## What the task requires
Repeat the material below exactly, line for line.

-- BEGIN Information supplied --

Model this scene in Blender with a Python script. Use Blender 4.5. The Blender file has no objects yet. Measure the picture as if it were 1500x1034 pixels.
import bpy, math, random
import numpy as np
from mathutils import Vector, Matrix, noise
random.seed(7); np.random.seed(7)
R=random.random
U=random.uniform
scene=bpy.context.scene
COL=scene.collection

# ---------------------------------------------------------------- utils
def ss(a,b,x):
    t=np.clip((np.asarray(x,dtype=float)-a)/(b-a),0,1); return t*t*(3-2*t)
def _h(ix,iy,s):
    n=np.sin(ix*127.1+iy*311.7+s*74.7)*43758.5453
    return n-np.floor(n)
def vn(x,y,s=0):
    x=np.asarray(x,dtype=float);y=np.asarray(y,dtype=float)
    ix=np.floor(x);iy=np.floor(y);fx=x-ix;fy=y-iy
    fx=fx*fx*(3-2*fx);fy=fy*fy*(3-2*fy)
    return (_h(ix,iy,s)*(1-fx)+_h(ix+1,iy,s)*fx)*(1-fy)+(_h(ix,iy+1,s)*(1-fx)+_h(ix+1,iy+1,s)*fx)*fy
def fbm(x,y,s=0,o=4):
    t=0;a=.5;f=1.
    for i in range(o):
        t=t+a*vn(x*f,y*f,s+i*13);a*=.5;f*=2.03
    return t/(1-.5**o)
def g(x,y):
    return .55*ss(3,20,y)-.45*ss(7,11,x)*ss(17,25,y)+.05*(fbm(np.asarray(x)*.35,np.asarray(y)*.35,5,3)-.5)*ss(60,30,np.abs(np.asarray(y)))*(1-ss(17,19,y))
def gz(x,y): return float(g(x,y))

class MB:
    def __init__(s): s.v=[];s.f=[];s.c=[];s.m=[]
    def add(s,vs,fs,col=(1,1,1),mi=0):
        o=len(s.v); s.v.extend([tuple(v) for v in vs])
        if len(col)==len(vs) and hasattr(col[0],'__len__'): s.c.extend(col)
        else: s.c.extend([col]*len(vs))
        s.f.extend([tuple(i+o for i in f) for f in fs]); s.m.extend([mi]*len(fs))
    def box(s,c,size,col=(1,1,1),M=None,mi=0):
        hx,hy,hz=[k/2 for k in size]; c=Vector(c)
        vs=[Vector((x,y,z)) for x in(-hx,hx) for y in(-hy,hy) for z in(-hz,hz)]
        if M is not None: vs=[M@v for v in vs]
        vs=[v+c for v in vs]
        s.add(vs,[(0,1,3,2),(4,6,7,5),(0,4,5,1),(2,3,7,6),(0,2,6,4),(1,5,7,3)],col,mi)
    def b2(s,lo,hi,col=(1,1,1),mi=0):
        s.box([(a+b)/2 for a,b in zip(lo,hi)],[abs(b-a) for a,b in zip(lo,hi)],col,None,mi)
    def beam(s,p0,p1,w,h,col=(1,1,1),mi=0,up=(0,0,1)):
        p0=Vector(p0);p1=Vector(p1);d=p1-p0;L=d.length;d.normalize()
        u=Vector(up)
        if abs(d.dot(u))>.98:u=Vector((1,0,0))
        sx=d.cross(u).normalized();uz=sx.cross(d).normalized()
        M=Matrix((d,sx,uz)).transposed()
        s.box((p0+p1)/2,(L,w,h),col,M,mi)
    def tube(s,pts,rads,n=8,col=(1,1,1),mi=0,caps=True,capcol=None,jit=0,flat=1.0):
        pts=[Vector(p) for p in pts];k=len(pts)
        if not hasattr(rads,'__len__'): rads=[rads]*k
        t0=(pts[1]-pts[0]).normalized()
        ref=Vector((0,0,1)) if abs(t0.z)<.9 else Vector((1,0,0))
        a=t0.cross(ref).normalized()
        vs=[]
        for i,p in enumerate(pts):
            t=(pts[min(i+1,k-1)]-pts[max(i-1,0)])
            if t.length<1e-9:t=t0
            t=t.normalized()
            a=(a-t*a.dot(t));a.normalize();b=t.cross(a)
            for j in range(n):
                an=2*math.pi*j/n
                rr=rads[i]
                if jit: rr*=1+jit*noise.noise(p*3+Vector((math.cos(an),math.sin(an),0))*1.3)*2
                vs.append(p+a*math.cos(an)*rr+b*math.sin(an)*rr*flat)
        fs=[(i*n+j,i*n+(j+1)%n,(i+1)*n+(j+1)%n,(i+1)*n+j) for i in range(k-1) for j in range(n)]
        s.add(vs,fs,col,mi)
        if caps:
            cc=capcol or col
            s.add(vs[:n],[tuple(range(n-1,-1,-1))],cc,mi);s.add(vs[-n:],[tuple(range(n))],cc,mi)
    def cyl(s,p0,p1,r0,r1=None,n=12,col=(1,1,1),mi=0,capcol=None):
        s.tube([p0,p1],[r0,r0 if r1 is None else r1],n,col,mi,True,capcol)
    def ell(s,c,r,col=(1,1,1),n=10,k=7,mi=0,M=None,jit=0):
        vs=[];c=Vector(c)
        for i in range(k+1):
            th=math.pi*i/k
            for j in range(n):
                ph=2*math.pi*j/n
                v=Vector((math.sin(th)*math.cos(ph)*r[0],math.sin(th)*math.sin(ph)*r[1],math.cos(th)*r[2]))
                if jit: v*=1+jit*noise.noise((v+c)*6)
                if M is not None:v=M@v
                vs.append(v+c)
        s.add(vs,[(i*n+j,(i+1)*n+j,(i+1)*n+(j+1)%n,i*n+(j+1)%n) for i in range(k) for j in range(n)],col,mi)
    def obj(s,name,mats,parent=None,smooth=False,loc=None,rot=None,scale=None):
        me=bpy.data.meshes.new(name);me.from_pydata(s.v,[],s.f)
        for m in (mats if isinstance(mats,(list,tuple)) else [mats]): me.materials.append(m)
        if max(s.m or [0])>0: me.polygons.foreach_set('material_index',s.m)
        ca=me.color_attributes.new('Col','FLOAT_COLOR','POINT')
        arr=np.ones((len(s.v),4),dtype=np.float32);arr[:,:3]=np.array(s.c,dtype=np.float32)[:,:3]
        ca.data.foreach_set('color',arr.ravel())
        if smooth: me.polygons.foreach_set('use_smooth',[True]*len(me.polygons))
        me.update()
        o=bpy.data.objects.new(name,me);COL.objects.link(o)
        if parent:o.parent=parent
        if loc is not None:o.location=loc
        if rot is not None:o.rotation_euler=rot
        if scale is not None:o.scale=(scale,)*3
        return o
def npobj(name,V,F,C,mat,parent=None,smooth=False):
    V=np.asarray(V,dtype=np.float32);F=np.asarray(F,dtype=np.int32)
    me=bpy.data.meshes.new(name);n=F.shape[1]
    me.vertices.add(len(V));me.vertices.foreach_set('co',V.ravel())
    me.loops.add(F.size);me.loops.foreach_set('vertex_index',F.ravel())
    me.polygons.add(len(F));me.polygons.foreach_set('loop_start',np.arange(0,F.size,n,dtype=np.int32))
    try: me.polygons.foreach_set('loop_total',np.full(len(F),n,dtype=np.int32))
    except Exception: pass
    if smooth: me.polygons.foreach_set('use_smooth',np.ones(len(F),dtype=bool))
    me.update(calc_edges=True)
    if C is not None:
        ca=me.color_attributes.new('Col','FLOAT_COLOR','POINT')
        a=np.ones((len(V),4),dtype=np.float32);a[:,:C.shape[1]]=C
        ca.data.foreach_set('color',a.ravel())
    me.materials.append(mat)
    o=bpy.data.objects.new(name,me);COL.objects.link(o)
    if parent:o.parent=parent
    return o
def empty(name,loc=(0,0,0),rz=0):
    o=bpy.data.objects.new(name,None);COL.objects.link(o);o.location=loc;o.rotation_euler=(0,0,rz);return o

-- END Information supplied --

## Result below
Model this scene in Blender with a Python script. Use Blender 4.5. The Blender file has no objects yet. Measure the picture as if it were 1500x1034 pixels.
import bpy, math, random
import numpy as np
from mathutils import Vector, Matrix, noise
random.seed(7); np.random.seed(7)
R=random.random
U=random.uniform
scene=bpy.context.scene
COL=scene.collection

# ---------------------------------------------------------------- utils
def ss(a,b,x):
    t=np.clip((np.asarray(x,dtype=float)-a)/(b-a),0,1); return t*t*(3-2*t)
def _h(ix,iy,s):
    n=np.sin(ix*127.1+iy*311.7+s*74.7)*43758.5453
    return n-np.floor(n)
def vn(x,y,s=0):
    x=np.asarray(x,dtype=float);y=np.asarray(y,dtype=float)
    ix=np.floor(x);iy=np.floor(y);fx=x-ix;fy=y-iy
    fx=fx*fx*(3-2*fx);fy=fy*fy*(3-2*fy)
    return (_h(ix,iy,s)*(1-fx)+_h(ix+1,iy,s)*fx)*(1-fy)+(_h(ix,iy+1,s)*(1-fx)+_h(ix+1,iy+1,s)*fx)*fy
def fbm(x,y,s=0,o=4):
    t=0;a=.5;f=1.
    for i in range(o):
        t=t+a*vn(x*f,y*f,s+i*13);a*=.5;f*=2.03
    return t/(1-.5**o)
def g(x,y):
    return .55*ss(3,20,y)-.45*ss(7,11,x)*ss(17,25,y)+.05*(fbm(np.asarray(x)*.35,np.asarray(y)*.35,5,3)-.5)*ss(60,30,np.abs(np.asarray(y)))*(1-ss(17,19,y))
def gz(x,y): return float(g(x,y))

class MB:
    def __init__(s): s.v=[];s.f=[];s.c=[];s.m=[]
    def add(s,vs,fs,col=(1,1,1),mi=0):
        o=len(s.v); s.v.extend([tuple(v) for v in vs])
        if len(col)==len(vs) and hasattr(col[0],'__len__'): s.c.extend(col)
        else: s.c.extend([col]*len(vs))
        s.f.extend([tuple(i+o for i in f) for f in fs]); s.m.extend([mi]*len(fs))
    def box(s,c,size,col=(1,1,1),M=None,mi=0):
        hx,hy,hz=[k/2 for k in size]; c=Vector(c)
        vs=[Vector((x,y,z)) for x in(-hx,hx) for y in(-hy,hy) for z in(-hz,hz)]
        if M is not None: vs=[M@v for v in vs]
        vs=[v+c for v in vs]
        s.add(vs,[(0,1,3,2),(4,6,7,5),(0,4,5,1),(2,3,7,6),(0,2,6,4),(1,5,7,3)],col,mi)
    def b2(s,lo,hi,col=(1,1,1),mi=0):
        s.box([(a+b)/2 for a,b in zip(lo,hi)],[abs(b-a) for a,b in zip(lo,hi)],col,None,mi)
    def beam(s,p0,p1,w,h,col=(1,1,1),mi=0,up=(0,0,1)):
        p0=Vector(p0);p1=Vector(p1);d=p1-p0;L=d.length;d.normalize()
        u=Vector(up)
        if abs(d.dot(u))>.98:u=Vector((1,0,0))
        sx=d.cross(u).normalized();uz=sx.cross(d).normalized()
        M=Matrix((d,sx,uz)).transposed()
        s.box((p0+p1)/2,(L,w,h),col,M,mi)
    def tube(s,pts,rads,n=8,col=(1,1,1),mi=0,caps=True,capcol=None,jit=0,flat=1.0):
        pts=[Vector(p) for p in pts];k=len(pts)
        if not hasattr(rads,'__len__'): rads=[rads]*k
        t0=(pts[1]-pts[0]).normalized()
        ref=Vector((0,0,1)) if abs(t0.z)<.9 else Vector((1,0,0))
        a=t0.cross(ref).normalized()
        vs=[]
        for i,p in enumerate(pts):
            t=(pts[min(i+1,k-1)]-pts[max(i-1,0)])
            if t.length<1e-9:t=t0
            t=t.normalized()
            a=(a-t*a.dot(t));a.normalize();b=t.cross(a)
            for j in range(n):
                an=2*math.pi*j/n
                rr=rads[i]
                if jit: rr*=1+jit*noise.noise(p*3+Vector((math.cos(an),math.sin(an),0))*1.3)*2
                vs.append(p+a*math.cos(an)*rr+b*math.sin(an)*rr*flat)
        fs=[(i*n+j,i*n+(j+1)%n,(i+1)*n+(j+1)%n,(i+1)*n+j) for i in range(k-1) for j in range(n)]
        s.add(vs,fs,col,mi)
        if caps:
            cc=capcol or col
            s.add(vs[:n],[tuple(range(n-1,-1,-1))],cc,mi);s.add(vs[-n:],[tuple(range(n))],cc,mi)
    def cyl(s,p0,p1,r0,r1=None,n=12,col=(1,1,1),mi=0,capcol=None):
        s.tube([p0,p1],[r0,r0 if r1 is None else r1],n,col,mi,True,capcol)
    def ell(s,c,r,col=(1,1,1),n=10,k=7,mi=0,M=None,jit=0):
        vs=[];c=Vector(c)
        for i in range(k+1):
            th=math.pi*i/k
            for j in range(n):
                ph=2*math.pi*j/n
                v=Vector((math.sin(th)*math.cos(ph)*r[0],math.sin(th)*math.sin(ph)*r[1],math.cos(th)*r[2]))
                if jit: v*=1+jit*noise.noise((v+c)*6)
                if M is not None:v=M@v
                vs.append(v+c)
        s.add(vs,[(i*n+j,(i+1)*n+j,(i+1)*n+(j+1)%n,i*n+(j+1)%n) for i in range(k) for j in range(n)],col,mi)
    def obj(s,name,mats,parent=None,smooth=False,loc=None,rot=None,scale=None):
        me=bpy.data.meshes.new(name);me.from_pydata(s.v,[],s.f)
        for m in (mats if isinstance(mats,(list,tuple)) else [mats]): me.materials.append(m)
        if max(s.m or [0])>0: me.polygons.foreach_set('material_index',s.m)
        ca=me.color_attributes.new('Col','FLOAT_COLOR','POINT')
        arr=np.ones((len(s.v),4),dtype=np.float32);arr[:,:3]=np.array(s.c,dtype=np.float32)[:,:3]
        ca.data.foreach_set('color',arr.ravel())
        if smooth: me.polygons.foreach_set('use_smooth',[True]*len(me.polygons))
        me.update()
        o=bpy.data.objects.new(name,me);COL.objects.link(o)
        if parent:o.parent=parent
        if loc is not None:o.location=loc
        if rot is not None:o.rotation_euler=rot
        if scale is not None:o.scale=(scale,)*3
        return o
def npobj(name,V,F,C,mat,parent=None,smooth=False):
    V=np.asarray(V,dtype=np.float32);F=np.asarray(F,dtype=np.int32)
    me=bpy.data.meshes.new(name);n=F.shape[1]
    me.vertices.add(len(V));me.vertices.foreach_set('co',V.ravel())
    me.loops.add(F.size);me.loops.foreach_set('vertex_index',F.ravel())
    me.polygons.add(len(F));me.polygons.foreach_set('loop_start',np.arange(0,F.size,n,dtype=np.int32))
    try: me.polygons.foreach_set('loop_total',np.full(len(F),n,dtype=np.int32))
    except Exception: pass
    if smooth: me.polygons.foreach_set('use_smooth',np.ones(len(F),dtype=bool))
    me.update(calc_edges=True)
    if C is not None:
        ca=me.color_attributes.new('Col','FLOAT_COLOR','POINT')
        a=np.ones((len(V),4),dtype=np.float32);a[:,:C.shape[1]]=C
        ca.data.foreach_set('color',a.ravel())
    me.materials.append(mat)
    o=bpy.data.objects.new(name,me);COL.objects.link(o)
    if parent:o.parent=parent
    return o
def empty(name,loc=(0,0,0),rz=0):
    o=bpy.data.objects.new(name,None);COL.objects.link(o);o.location=loc;o.rotation_euler=(0,0,rz);return o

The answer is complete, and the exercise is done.